Les éléments récupérés pourront être mis en œuvre en structure comme en planchers.
Limiter la détérioration des poutres. Pour procéder à une déconstruction sélective et soigneuse, trois laboratoires accompagneront la société Marcel Leclerc, spécialiste du gros œuvre, qui doit commencer à travailler sur le site en septembre 2020. « Il s'agit d'identifier les outils les plus adaptés afin de limiter la détérioration des bois », souligne Franck Besançon. L'entreprise organisera la planification millimétrée des tâches en étroite collaboration avec le centre de recherche MAP-Crai de l'école d'architecture.

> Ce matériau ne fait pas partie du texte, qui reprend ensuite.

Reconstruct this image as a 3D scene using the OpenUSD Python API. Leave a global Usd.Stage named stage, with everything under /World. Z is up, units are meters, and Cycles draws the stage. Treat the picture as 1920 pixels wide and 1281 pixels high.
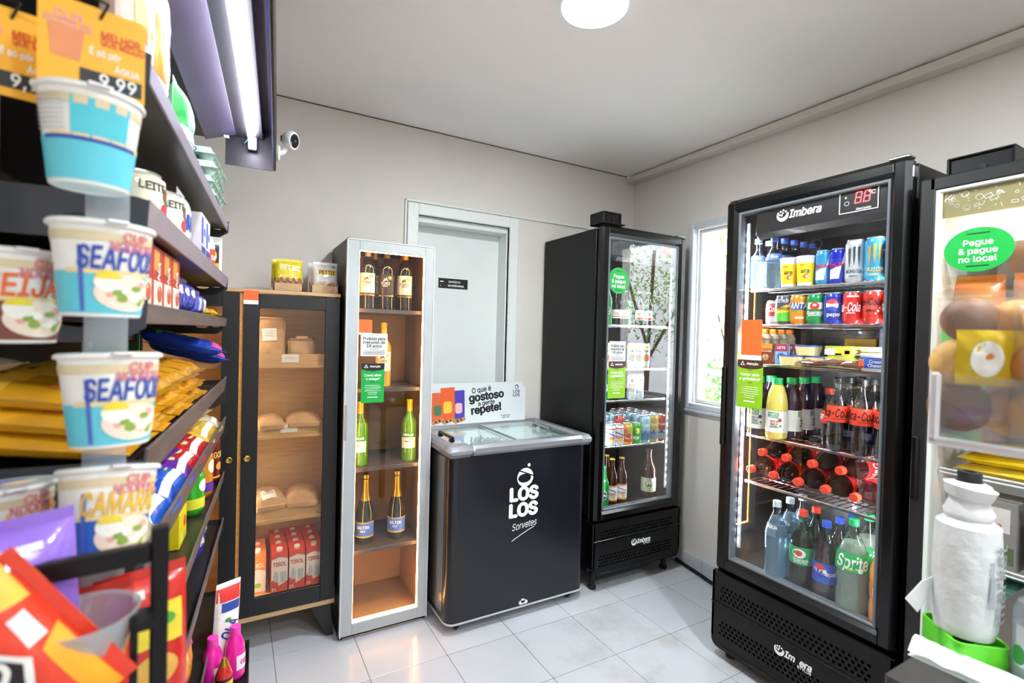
import math, random, numpy as np, trimesh, usdkit, meshkit
from shapely.geometry import Polygon, Point, box as sbox
from shapely import affinity, union_all
from pxr import Usd, UsdGeom, UsdLux, UsdShade, Gf, Sdf

stage = Usd.Stage.CreateInMemory()
UsdGeom.SetStageUpAxis(stage, UsdGeom.Tokens.z)
UsdGeom.SetStageMetersPerUnit(stage, 1.0)
UsdGeom.Xform.Define(stage, '/World'); UsdGeom.Scope.Define(stage, '/World/Looks')
random.seed(7); RNG = np.random.default_rng(7)

# ------------------------------------------------------------------ camera, sky, sun, exposure
CAM = np.array([-2.49187, -2.70513, 1.41555])
AX = np.array([[0.8724873, -0.48794864, 0.02592369], [-0.01585643, 0.0247525, 0.99956785], [0.48837945, 0.87252131, -0.01385912]])
cam = UsdGeom.Camera.Define(stage, '/World/camera')
m4 = Gf.Matrix4d(*[float(x) for x in (*AX[0], 0, *AX[1], 0, *(-AX[2]), 0, *CAM, 1)])
cam.AddTransformOp().Set(m4)
cam.CreateHorizontalApertureAttr(36.0); cam.CreateFocalLengthAttr(36.0 * 926.3 / 1920)
cam.CreateClippingRangeAttr(Gf.Vec2f(0.02, 200)); cam.CreateFStopAttr(3.2); cam.CreateFocusDistanceAttr(2.6)
cam.CreateExposureAttr(1.93)
dome = UsdLux.DomeLight.Define(stage, '/World/sky'); dome.CreateColorAttr(Gf.Vec3f(.86, .93, 1.0)); dome.CreateIntensityAttr(1.0)
sun = UsdLux.DistantLight.Define(stage, '/World/sun'); sun.CreateIntensityAttr(2.4); sun.CreateAngleAttr(0.6); sun.CreateColorAttr(Gf.Vec3f(1, .97, .92))
sun.AddRotateXYZOp().Set(Gf.Vec3f(12, -38, 0))

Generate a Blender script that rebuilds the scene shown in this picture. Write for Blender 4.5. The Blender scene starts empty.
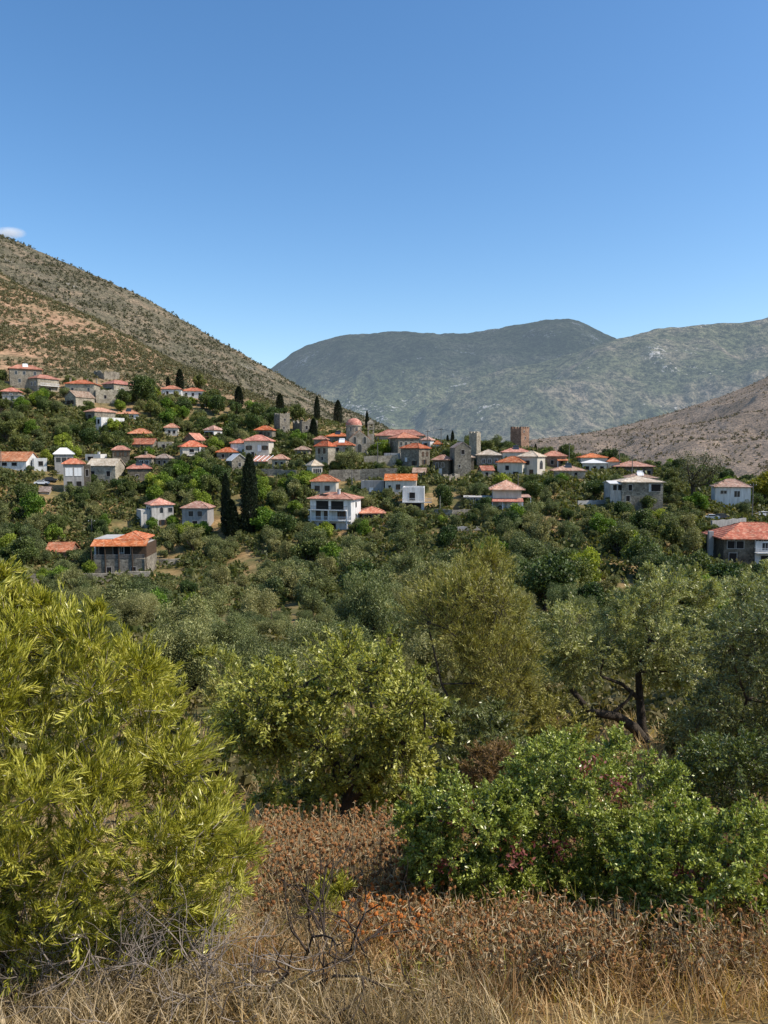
import bpy, math, random
import numpy as np
from mathutils import Vector, Matrix

RNG = np.random.default_rng(11)
random.seed(11)
scn = bpy.context.scene
col = scn.collection

# ------------------------------------------------------------------ camera
F = 770.0
PITCH = math.atan(57.0 / F)
CP, SP = math.cos(PITCH), math.sin(PITCH)


def ray(px, py):
    a = (px - 384.0) / F
    b = (512.0 - py) / F
    dy = b * SP + CP
    return a / dy, (b * CP - SP) / dy          # x/y and z/y


def P(px, py, Y):
    u, v = ray(px, py)
    return np.array([u * Y, Y, v * Y])


def proj(x, y, z):
    yc = y * CP - z * SP
    uc = y * SP + z * CP
    return 384.0 + F * x / yc, 512.0 - F * uc / yc


cam_d = bpy.data.cameras.new("camera")
cam = bpy.data.objects.new("camera", cam_d)
col.objects.link(cam)
cam.location = (0, 0, 0)
cam.rotation_euler = (math.radians(90) - PITCH, 0, 0)
cam_d.sensor_fit = 'HORIZONTAL'
cam_d.sensor_width = 36.0
cam_d.lens = 36.0 * F / 768.0
cam_d.clip_start = 0.05
cam_d.clip_end = 20000
scn.camera = cam

# ------------------------------------------------------------------ light
SUN_AZ, SUN_EL = math.radians(103), math.radians(48)     # azimuth clockwise from the view direction
sd = bpy.data.lights.new("sun", 'SUN')
sun = bpy.data.objects.new("sun", sd)
col.objects.link(sun)
sdir = Vector((math.sin(SUN_AZ) * math.cos(SUN_EL), math.cos(SUN_AZ) * math.cos(SUN_EL), math.sin(SUN_EL)))
sun.rotation_euler = sdir.to_track_quat('Z', 'Y').to_euler()
sd.energy = 5.0
sd.angle = math.radians(0.53)
sd.color = (1.0, 0.94, 0.85)

w = bpy.data.worlds.new("World")
scn.world = w
w.use_nodes = True
wn = w.node_tree.nodes
wl = w.node_tree.links
bg = wn.get('Background') or wn.new('ShaderNodeBackground')
sky = wn.new('ShaderNodeTexSky')
sky.sky_type = 'NISHITA'
sky.sun_disc = False
sky.sun_elevation = SUN_EL
sky.sun_rotation = SUN_AZ
sky.altitude = 300
sky.air_density = 1.0
sky.dust_density = 0.9
sky.ozone_density = 1.4
hs = wn.new('ShaderNodeHueSaturation')
hs.inputs['Saturation'].default_value = 1.26
hs.inputs['Value'].default_value = 1.26
wl.new(sky.outputs[0], hs.inputs['Color'])
wl.new(hs.outputs[0], bg.inputs['Color'])
bg.inputs['Strength'].default_value = 0.15

scn.view_settings.view_transform = 'Standard'
scn.view_settings.look = 'None'
scn.view_settings.exposure = 0
scn.view_settings.gamma = 1
scn.cycles.max_bounces = 6
scn.cycles.volume_bounces = 5
scn.cycles.diffuse_bounces = 1
scn.cycles.glossy_bounces = 2
scn.cycles.transmission_bounces = 3
scn.cycles.transparent_max_bounces = 6
scn.cycles.use_denoising = True

# ------------------------------------------------------------------ noise helpers


def vnoise(x, y, seed=0):
    xi = np.floor(x); yi = np.floor(y)
    xf = x - xi; yf = y - yi
    xf = xf * xf * (3 - 2 * xf); yf = yf * yf * (3 - 2 * yf)

    def h(a, b):
        s = np.sin(a * 127.1 + b * 311.7 + seed * 74.7) * 43758.5453
        return s - np.floor(s)
    return ((h(xi, yi) * (1 - xf) + h(xi + 1, yi) * xf) * (1 - yf) + (h(xi, yi + 1) * (1 - xf) + h(xi + 1, yi + 1) * xf) * yf) * 2 - 1


def fbm(x, y, seed=0, octv=5):
    r = 0; a = 1.0; t = 0
    for i in range(octv):
        r = r + a * vnoise(x * 2 ** i, y * 2 ** i, seed + i); t += a; a *= 0.5
    return r / t


def ridged(x, y, seed=0, octv=5):
    r = 0; a = 1.0; t = 0
    for i in range(octv):
        r = r + a * (1 - np.abs(vnoise(x * 2 ** i, y * 2 ** i, seed + i))); t += a; a *= 0.5
    return r / t


def smooth1(a, axis, sig):
    k = np.arange(-int(3 * sig), int(3 * sig) + 1)
    g = np.exp(-k * k / (2 * sig * sig)); g /= g.sum()
    pad = [(0, 0)] * a.ndim; pad[axis] = (len(k) // 2, len(k) // 2)
    b = np.pad(a, pad, mode='edge')
    return np.apply_along_axis(lambda m: np.convolve(m, g, mode='valid'), axis, b)


# ------------------------------------------------------------------ terrain field
NEAR = [(1.0, None), (2.0, None), (4, None), (8, None), (14, 841), (20, 766), (26, 728)]
COLS = [
    (-330, NEAR + [(40, 690), (60, 660), (100, 622), (140, 595), (165, 575), (190, 540), (215, 490), (235, 455), (265, 405), (300, 355), (400, 290), (600, 225), (800, 190), (900, 200), (1200, 260), (4500, 430)]),
    (0, NEAR + [(40, 690), (60, 660), (100, 625), (140, 600), (165, 581), (190, 548), (215, 500), (235, 470), (265, 430), (300, 392), (400, 342), (600, 292), (760, 257), (880, 252), (1100, 320), (4500, 450)]),
    (130, NEAR + [(40, 690), (60, 660), (100, 628), (140, 601), (165, 580), (185, 573), (200, 545), (215, 525), (235, 497), (260, 467), (290, 435), (325, 400), (360, 380), (500, 348), (620, 328), (700, 334), (900, 420), (4500, 455)]),
    (260, NEAR + [(40, 690), (60, 662), (100, 630), (140, 600), (165, 575), (190, 550), (205, 530), (225, 505), (250, 470), (280, 440), (310, 425), (350, 408), (430, 396), (520, 390), (600, 420), (900, 470), (4500, 458)]),
    (384, NEAR + [(40, 690), (60, 662), (100, 620), (125, 595), (150, 572), (175, 545), (192, 526), (210, 510), (235, 482), (255, 468), (280, 452), (310, 438), (340, 430), (380, 430), (450, 465), (900, 490), (4500, 460)]),
    (520, NEAR + [(40, 692), (60, 664), (100, 620), (125, 595), (150, 572), (180, 537), (205, 511), (225, 492), (240, 479), (260, 462), (285, 450), (310, 446), (340, 452), (450, 485), (900, 490), (4500, 460)]),
    (650, NEAR + [(40, 692), (60, 666), (100, 625), (125, 600), (150, 575), (175, 542), (200, 516), (215, 507), (240, 483), (265, 474), (290, 469), (330, 472), (450, 490), (900, 485), (4500, 460)]),
    (768, NEAR + [(40, 692), (60, 666), (100, 628), (140, 592), (165, 570), (180, 558), (200, 530), (220, 512), (245, 500), (270, 492), (300, 485), (400, 488), (500, 495), (900, 480), (4500, 460)]),
    (1100, NEAR + [(40, 690), (60, 660), (100, 620), (140, 585), (165, 562), (180, 548), (200, 520), (220, 500), (245, 485), (270, 478), (300, 470), (400, 470), (500, 480), (900, 470), (4500, 460)]),
]
LY = np.linspace(math.log(1.0), math.log(4500.0), 420)
UG = np.linspace(-1.3, 1.3, 161)


def build_field():
    us, prof = [], []
    for px, pts in COLS:
        us.append(ray(px, 500)[0])
        ly, v = [], []
        for Y, py in pts:
            ly.append(math.log(Y))
            v.append(-(1.7 / Y + .37) if py is None else ray(px, py)[1])
        # interpolate on height above the sight line: z itself, in log distance
        zz = np.array(v) * np.exp(np.array(ly))
        prof.append(np.interp(LY, ly, zz))
    prof = np.array(prof)
    near = -(1.7 + .37 * np.exp(LY))
    G = np.array([[np.interp(u, us, prof[:, j]) for j in range(len(LY))] for u in UG])
    m = np.exp(LY) < 13
    G[:, m] = near[m][None, :]
    G = smooth1(G, 1, 4.0)
    G = smooth1(G, 0, 3.0)
    return G


GF = build_field()


def height(x, y):
    x = np.asarray(x, float); y = np.asarray(y, float)
    yy = np.clip(y, 1.2, 4400)
    u = np.clip(x / np.maximum(y, 3.0), -1.29, 1.29)
    fi = (u - UG[0]) / (UG[1] - UG[0]); fj = (np.log(yy) - LY[0]) / (LY[1] - LY[0])
    i = np.clip(fi.astype(int), 0, len(UG) - 2); j = np.clip(fj.astype(int), 0, len(LY) - 2)
    a = fi - i; b = fj - j
    z = (GF[i, j] * (1 - a) + GF[i + 1, j] * a) * (1 - b) + (GF[i, j + 1] * (1 - a) + GF[i + 1, j + 1] * a) * b
    z = np.where(y < 1.2, -(1.7 + .37 * y), z)
    amp = np.clip((y - 330) / 300, 0, 1) * 7
    z = z + amp * (ridged(x / 120, y / 120, 3) - .6) + np.clip(y / 200, .04, .5) * fbm(x / 9, y / 9, 5, 3)
    return z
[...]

Une fois les bois déposés, le Laboratoire d'étude et de recherche sur le matériau bois (Lermab) de l'université de Lorraine sera chargé d'analyser le comportement mécanique des poutres et des pannes, tandis que le Centre de ressources de la filière, le Critt bois d'Epinal, conduira les essais de traitements insecticide et fongicide. A partir des données récoltées, les experts évalueront l'impact de ces produits sur la qualité de l'air intérieur. Les éléments récupérés pourront ensuite être mis en œuvre en structure comme en planchers. Une fois ces multiples obstacles franchis, il sera temps pour les partenaires d'engager l'ultime étape du projet, celle du calcul de l'impact carbone du réemploi. Toutes ces données seront ensuite mises à disposition dans le guide méthodologique, dont la publication est prévue pour 2022.